Set down each line from the one containing "Write the bpy" to the one containing "from mathutils import Vector, Matrix, noise", inclusive, exactly as written and with nothing further.
┌─ DATA TO PROCESS
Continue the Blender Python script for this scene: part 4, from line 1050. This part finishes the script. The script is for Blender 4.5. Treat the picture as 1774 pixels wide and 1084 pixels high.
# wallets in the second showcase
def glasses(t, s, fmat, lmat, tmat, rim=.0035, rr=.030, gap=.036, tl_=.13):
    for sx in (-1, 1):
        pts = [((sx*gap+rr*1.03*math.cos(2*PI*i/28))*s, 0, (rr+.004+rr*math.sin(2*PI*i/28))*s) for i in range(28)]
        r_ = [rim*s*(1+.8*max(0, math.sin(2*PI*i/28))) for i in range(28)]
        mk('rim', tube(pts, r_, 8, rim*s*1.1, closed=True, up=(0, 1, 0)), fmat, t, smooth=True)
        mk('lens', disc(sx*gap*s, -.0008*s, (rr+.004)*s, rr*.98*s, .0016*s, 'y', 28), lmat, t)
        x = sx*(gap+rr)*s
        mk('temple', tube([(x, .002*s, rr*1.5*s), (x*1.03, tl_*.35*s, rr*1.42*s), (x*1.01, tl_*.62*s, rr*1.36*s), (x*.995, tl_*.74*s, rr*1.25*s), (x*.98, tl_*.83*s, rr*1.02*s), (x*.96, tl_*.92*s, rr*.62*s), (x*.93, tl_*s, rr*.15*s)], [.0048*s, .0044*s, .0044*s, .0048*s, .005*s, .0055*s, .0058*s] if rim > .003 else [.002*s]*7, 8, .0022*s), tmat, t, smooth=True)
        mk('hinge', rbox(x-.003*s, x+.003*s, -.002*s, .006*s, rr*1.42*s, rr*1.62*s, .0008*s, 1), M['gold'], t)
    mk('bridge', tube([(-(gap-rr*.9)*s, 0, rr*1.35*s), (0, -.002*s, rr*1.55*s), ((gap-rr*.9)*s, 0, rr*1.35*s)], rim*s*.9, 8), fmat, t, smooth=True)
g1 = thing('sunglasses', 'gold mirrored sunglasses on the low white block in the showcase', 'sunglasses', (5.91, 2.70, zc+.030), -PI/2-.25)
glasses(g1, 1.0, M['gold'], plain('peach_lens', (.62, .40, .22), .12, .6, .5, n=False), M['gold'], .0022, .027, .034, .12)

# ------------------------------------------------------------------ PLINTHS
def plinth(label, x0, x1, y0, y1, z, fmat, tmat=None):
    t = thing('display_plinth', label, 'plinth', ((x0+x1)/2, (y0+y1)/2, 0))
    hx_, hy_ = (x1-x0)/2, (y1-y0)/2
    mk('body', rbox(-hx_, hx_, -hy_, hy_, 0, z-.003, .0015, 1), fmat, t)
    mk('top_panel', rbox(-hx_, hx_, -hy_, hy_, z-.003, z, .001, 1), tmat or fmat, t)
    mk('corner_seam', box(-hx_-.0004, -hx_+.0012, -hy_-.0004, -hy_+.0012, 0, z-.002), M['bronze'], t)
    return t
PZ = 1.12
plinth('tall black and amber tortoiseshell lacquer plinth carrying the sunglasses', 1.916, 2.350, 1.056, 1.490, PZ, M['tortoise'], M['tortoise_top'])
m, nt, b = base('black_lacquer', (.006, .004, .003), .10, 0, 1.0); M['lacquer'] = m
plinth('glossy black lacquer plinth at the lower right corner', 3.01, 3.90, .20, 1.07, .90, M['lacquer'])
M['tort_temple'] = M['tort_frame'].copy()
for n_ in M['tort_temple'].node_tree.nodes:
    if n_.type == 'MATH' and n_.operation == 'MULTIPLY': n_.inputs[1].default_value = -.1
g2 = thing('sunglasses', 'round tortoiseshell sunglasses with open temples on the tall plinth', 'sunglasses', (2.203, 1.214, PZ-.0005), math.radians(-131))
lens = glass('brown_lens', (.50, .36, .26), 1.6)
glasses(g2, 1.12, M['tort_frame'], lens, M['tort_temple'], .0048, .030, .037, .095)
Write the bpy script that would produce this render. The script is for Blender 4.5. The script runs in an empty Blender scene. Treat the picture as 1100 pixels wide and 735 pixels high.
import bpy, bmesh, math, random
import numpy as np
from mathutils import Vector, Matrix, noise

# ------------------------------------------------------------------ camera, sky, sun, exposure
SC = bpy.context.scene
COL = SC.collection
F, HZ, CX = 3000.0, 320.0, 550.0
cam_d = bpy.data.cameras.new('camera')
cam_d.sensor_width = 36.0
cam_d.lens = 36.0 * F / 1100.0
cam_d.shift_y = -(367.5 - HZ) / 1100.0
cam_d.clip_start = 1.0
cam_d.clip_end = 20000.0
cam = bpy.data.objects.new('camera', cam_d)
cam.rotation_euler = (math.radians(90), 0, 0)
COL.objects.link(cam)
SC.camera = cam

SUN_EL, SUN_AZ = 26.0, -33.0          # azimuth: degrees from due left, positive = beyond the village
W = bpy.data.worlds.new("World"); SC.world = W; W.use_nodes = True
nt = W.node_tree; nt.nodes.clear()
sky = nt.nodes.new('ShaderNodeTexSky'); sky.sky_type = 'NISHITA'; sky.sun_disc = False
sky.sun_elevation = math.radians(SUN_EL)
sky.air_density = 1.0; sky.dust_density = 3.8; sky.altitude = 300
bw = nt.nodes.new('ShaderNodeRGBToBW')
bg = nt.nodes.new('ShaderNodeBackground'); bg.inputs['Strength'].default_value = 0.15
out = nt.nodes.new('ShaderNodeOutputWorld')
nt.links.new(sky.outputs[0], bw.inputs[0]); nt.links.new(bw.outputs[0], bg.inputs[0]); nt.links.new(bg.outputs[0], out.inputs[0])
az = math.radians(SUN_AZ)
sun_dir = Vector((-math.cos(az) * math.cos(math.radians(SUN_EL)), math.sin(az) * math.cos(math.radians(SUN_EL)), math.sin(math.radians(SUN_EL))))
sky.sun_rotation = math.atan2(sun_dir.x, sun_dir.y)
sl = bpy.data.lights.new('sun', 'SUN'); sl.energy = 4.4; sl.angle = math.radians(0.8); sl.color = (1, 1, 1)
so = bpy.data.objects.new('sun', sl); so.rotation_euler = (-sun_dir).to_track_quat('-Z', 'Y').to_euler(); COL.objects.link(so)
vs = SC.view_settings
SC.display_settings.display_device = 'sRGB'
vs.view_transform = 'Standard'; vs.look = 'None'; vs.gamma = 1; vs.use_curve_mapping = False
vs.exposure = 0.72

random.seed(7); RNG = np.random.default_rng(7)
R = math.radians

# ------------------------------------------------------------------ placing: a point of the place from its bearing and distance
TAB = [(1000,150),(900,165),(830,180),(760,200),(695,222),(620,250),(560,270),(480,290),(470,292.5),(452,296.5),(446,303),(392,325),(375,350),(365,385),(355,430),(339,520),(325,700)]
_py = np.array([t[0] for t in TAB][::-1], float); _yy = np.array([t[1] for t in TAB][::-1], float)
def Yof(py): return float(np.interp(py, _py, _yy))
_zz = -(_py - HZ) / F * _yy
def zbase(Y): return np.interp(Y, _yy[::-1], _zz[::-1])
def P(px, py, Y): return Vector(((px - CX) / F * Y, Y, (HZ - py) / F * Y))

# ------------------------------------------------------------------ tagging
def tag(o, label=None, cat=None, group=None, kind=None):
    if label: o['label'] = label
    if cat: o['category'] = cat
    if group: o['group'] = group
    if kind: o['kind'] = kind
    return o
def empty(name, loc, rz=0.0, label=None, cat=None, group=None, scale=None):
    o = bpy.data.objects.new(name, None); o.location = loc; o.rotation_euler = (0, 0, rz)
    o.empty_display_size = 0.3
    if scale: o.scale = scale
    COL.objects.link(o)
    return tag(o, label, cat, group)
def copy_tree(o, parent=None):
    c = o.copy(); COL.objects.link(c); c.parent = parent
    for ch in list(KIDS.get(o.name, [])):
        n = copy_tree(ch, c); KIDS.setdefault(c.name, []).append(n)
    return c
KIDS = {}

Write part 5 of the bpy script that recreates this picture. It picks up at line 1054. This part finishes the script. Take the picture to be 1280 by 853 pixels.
└─
## CORRECT ANSWER
Write the bpy script that would produce this render. The script is for Blender 4.5. The script runs in an empty Blender scene. Treat the picture as 1100 pixels wide and 735 pixels high.
import bpy, bmesh, math, random
import numpy as np
from mathutils import Vector, Matrix, noise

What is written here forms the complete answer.